Wednesday, August 28, 2013

A Choice of Weapons by Gordon Parks

A Choice of Weapons by Gordon Parks

Have you heard of Gordon Parks??

Gordon Parks is the first African American to write and direct a Hollywood film. The first African American hired by Life magazine as a professional photographer.  He paved the way and fought racism and poverty with a camera and created a lasting legacy with his photography.

Gordon Parks was born in Kansas in 1912.  He was poor but he didn't know it until his mother died and she arranged for him to go live with his sister in St. Paul, Minnesota when he was 16 year old.  He was thrown out of his sister's house (by her husband) at the end of the week, so he ends up homeless, hungry and cold, riding the streetcars all night for shelter and warmth.

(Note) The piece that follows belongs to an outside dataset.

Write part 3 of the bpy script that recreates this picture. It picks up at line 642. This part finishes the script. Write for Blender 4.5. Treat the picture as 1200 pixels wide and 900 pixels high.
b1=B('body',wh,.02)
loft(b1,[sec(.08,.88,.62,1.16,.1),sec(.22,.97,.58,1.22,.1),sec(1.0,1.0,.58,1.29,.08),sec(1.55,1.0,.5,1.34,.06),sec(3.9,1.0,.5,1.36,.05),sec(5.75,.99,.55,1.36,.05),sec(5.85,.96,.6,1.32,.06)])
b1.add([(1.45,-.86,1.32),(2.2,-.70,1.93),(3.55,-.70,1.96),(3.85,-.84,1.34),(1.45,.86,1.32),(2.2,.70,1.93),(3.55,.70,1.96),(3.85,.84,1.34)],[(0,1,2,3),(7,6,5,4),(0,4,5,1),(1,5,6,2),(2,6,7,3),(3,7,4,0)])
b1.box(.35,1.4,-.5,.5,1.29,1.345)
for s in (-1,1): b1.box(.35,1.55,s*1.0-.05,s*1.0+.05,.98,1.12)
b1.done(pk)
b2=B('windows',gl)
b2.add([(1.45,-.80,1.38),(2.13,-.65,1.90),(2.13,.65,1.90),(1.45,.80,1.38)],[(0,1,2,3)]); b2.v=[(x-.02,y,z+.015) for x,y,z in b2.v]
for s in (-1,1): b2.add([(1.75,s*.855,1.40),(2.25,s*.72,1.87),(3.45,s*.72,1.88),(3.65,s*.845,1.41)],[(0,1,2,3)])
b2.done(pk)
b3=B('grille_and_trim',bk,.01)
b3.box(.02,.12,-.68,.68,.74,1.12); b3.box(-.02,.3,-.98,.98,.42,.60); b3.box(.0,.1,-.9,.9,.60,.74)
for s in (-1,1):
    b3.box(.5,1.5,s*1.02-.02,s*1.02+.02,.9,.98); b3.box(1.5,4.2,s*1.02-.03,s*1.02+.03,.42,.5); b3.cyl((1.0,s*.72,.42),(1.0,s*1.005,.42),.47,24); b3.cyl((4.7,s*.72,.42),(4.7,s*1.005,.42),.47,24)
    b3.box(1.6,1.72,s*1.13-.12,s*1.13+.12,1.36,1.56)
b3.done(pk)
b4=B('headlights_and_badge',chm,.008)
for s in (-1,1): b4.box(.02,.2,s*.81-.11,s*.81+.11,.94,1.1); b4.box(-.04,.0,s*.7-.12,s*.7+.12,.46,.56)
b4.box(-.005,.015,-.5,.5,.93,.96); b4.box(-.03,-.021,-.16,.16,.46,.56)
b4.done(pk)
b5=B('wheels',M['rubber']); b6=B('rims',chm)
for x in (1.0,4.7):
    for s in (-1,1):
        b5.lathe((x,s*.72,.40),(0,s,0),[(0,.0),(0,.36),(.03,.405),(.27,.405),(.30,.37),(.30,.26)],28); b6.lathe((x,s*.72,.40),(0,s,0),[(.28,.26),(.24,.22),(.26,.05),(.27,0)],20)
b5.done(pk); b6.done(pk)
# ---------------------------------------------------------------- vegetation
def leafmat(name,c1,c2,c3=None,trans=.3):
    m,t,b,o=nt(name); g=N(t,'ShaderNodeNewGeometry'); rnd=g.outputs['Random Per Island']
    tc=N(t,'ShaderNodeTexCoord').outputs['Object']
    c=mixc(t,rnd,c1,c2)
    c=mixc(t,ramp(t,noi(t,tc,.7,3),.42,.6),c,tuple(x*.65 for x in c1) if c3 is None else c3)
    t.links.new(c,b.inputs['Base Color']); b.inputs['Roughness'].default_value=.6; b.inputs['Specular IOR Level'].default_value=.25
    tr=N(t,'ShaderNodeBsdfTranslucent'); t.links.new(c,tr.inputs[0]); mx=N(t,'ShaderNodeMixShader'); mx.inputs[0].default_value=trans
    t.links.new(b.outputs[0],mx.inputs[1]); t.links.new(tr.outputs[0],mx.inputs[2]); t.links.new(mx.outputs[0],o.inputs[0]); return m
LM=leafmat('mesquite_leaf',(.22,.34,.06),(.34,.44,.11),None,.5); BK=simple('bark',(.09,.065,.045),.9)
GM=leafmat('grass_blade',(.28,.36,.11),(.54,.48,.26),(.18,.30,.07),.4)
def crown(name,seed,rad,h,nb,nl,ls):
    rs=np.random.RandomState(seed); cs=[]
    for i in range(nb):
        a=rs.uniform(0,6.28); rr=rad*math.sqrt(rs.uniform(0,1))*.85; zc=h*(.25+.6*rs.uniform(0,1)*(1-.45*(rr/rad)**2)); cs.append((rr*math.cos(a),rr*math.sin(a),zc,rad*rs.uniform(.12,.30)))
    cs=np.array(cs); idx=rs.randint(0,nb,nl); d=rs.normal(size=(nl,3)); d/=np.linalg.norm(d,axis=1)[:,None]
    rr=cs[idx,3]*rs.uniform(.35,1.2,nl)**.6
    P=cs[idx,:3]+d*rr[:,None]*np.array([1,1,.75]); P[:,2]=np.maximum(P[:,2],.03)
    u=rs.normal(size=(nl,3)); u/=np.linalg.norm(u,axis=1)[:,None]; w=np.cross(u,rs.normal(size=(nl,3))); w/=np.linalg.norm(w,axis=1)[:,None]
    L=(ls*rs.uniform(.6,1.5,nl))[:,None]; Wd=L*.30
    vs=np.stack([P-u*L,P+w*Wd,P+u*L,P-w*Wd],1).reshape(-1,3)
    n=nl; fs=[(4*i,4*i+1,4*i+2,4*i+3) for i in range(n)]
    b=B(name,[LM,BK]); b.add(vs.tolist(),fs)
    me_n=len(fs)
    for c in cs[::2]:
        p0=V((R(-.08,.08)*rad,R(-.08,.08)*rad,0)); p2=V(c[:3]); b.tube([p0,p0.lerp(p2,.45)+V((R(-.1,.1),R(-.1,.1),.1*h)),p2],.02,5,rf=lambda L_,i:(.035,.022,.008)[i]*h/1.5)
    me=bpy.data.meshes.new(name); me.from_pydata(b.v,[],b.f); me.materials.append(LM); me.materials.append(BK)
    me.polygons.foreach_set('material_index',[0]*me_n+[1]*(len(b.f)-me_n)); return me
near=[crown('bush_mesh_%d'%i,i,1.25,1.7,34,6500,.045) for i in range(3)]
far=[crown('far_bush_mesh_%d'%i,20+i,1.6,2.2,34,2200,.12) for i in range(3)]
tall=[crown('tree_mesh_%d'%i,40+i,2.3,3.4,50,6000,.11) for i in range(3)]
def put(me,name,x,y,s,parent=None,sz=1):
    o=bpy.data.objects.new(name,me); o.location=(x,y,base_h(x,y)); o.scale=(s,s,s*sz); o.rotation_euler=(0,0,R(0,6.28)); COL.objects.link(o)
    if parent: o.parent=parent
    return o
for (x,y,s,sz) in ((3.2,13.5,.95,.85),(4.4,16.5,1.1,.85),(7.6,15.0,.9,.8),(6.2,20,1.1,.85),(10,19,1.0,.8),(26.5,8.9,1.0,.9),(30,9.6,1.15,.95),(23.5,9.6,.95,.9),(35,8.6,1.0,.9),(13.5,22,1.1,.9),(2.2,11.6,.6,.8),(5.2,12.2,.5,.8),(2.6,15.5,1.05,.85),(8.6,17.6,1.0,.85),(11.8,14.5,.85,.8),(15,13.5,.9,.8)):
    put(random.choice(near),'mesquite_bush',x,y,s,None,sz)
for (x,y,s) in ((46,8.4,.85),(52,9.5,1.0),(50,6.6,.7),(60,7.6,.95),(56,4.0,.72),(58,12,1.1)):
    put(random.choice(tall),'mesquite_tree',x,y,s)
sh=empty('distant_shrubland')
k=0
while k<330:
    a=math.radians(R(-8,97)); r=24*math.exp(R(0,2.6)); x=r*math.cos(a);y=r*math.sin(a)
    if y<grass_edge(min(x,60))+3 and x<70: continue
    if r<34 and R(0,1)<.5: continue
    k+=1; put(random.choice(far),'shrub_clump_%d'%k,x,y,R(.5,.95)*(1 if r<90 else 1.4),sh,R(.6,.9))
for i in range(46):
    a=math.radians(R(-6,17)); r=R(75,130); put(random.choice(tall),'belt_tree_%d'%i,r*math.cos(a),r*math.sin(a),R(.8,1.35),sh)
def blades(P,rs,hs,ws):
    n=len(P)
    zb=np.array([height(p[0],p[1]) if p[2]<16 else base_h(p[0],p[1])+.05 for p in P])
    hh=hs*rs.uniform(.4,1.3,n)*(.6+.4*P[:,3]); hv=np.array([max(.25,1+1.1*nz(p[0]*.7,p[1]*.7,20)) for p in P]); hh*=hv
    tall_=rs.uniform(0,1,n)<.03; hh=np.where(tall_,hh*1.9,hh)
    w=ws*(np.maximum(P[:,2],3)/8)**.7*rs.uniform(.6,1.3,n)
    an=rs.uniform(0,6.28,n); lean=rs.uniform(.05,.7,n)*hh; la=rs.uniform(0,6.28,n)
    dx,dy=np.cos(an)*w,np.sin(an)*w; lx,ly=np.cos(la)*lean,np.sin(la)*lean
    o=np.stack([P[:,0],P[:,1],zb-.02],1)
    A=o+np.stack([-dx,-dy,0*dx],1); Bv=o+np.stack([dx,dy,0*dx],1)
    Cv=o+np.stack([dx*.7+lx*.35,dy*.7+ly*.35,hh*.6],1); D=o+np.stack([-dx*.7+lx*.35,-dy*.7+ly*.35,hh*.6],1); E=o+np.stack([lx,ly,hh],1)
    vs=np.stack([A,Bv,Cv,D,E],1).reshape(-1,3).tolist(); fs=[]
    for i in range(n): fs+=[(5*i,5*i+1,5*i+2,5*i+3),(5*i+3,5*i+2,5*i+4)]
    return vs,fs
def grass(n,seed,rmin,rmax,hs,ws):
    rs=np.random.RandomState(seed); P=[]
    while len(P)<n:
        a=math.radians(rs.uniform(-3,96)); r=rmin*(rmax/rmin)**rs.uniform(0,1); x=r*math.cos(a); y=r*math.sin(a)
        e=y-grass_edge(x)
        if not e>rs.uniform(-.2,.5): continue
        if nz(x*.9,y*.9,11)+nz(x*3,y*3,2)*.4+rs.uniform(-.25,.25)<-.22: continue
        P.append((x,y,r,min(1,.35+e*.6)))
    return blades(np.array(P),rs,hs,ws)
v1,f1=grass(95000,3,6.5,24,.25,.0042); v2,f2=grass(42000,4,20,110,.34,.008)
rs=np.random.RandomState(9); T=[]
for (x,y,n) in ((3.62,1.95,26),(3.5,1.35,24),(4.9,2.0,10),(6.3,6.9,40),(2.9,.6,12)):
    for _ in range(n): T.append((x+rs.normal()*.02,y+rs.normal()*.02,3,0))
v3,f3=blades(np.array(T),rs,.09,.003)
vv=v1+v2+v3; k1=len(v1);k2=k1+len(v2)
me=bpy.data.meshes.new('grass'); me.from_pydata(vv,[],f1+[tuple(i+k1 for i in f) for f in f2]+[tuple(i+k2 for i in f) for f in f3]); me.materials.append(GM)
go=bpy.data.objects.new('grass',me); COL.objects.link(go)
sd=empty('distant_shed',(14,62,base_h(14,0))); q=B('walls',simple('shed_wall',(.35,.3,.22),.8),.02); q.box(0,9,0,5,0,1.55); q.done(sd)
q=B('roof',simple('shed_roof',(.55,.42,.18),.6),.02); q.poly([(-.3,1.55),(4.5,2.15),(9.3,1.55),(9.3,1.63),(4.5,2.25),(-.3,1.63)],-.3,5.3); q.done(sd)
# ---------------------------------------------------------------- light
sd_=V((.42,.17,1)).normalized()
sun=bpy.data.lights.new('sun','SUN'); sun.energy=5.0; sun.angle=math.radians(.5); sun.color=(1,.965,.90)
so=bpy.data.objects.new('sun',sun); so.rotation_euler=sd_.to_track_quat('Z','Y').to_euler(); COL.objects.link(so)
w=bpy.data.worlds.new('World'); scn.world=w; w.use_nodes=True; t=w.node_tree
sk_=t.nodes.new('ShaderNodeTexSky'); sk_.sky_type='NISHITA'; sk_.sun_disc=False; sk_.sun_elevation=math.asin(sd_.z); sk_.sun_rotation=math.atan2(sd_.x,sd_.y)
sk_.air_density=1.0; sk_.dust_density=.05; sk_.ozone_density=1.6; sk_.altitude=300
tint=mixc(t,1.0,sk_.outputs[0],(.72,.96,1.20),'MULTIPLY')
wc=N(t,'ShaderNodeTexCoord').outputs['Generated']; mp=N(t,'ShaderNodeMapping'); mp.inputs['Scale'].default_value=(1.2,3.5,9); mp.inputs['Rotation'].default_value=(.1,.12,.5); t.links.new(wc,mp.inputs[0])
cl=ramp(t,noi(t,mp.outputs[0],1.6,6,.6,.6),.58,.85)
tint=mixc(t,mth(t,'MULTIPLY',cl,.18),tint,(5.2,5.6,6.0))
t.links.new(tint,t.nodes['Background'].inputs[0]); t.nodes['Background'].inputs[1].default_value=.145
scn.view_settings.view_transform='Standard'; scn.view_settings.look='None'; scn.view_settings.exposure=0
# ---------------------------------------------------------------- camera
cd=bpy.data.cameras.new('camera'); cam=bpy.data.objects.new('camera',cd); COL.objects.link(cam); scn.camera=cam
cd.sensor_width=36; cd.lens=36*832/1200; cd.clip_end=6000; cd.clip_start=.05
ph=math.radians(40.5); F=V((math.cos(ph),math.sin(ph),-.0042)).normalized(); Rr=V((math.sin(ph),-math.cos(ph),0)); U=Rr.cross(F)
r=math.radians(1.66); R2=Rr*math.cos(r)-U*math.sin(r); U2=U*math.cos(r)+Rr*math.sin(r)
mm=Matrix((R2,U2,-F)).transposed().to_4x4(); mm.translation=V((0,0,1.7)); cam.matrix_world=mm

Gordon Parks falls in love and fights to get an education.  He is a Renaissance Man and he writes songs, composes, plays the piano, and travels with a orchestra.  He travels to Chicago, Harlem, New York, Washington D.C. and many other places while the country is in the midst of a Depression.  Gordon is resourceful even when he has no idea where his next meal is coming from and he never gives up hope.  He walks away from danger when he can and fights back when he needs to.  And he buys a camera and teaches himself how to use it.

A Choice of Weapons is the chronicle of Parks life from age 16 (about 1928) through World War II in 1945.  Parks is a good writer and storyteller.  He communicates to readers what is was like to grow up black and poor in America.  He shares his struggles with homelessness, unemployment and racism.  He talks about how he tried to live up to his mother's values and advice on putting hard work above anger and hate, and how hard it was when people were trying to hold you down.

The only thing I missed in A Choice of Weapons was photographs.  I wanted to see some of the pictures he is famous for and photos of family.  Instead I had to do a search to find them on the web.

I have a personal connection to Gordon Parks.  My grandparents grew up in the same Frogtown neighborhood in St. Paul that Gordon Parks lived in when he moved to Minnesota.  I, myself have also lived in the Frogtown neighborhood and walked the same streets, even got married at a church there.  As I read the book, I could't help wondering if my grandparents and Gordon Parks ever came across each other in a street car or walking down the street.  Who knows?  Anything is possible.  My grandparents, were born of immigrants, and lived in the same Frogtown neighborhood all of their lives and Gordon Parks, transplanted from Kansas, struggled and moved and made a name for himself.  Gordon Parks succeeded and prospered against all odds.

A very important and moving Autobiography.